Sekretaris Jenderal Partai Amanat Nasional Eddy Soeparno mengatakan, partainya akan segera menyuarakan rekonsiliasi pasca-putusan MK. Setelah putusan MK itu juga, pada Juli atau Agustus mendatang, PAN akan menyelenggarakan rapat kerja nasional untuk menentukan sikap politik ke depan. Saat ini, PAN sedang mempertimbangkan merapat ke koalisi Jokowi-Amin.
”Bagi PAN, keberadaan kami di koalisi Prabowo hanya untuk kepentingan pilpres. Jadi, setelah putusan MK ini, semuanya sudah selesai. Partai yang tergabung di koalisi Prabowo-Sandi memiliki otoritas penuh untuk menentukan langkah selanjutnya,” ujar Wakil Ketua Umum PAN Bara Hasibuan.
Hargai putusan MK
Ketua DPR Bambang Soesatyo mengatakan, semua pihak perlu menghargai putusan MK. ”Sudah seharusnya pihak yang menang bisa merangkul pihak yang kalah. Saya berharap semua bisa bergandengan tangan untuk membangun bangsa ini karena proses demokrasi harus merekatkan nilai-nilai kebangsaan, bukan malah menimbulkan perpecahan,” katanya.

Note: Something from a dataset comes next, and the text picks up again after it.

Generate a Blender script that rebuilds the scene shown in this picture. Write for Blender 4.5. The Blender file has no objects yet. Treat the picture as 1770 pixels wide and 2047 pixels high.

Terkait isu kubu oposisi yang akan masuk dalam koalisi pemerintah, Bambang mengatakan, hal itu merupakan hak prerogatif presiden terpilih. Namun, kubu oposisi tetap diperlukan untuk berfungsi sebagai alat penyeimbang dan mengawal kebijakan pemerintah yang akan datang.
”Kami menyerahkan masalah pembagian kekuasaan (power sharing) ke tangan presiden terpilih, apakah nanti akan ada power sharing di kabinet atau parlemen,” katanya.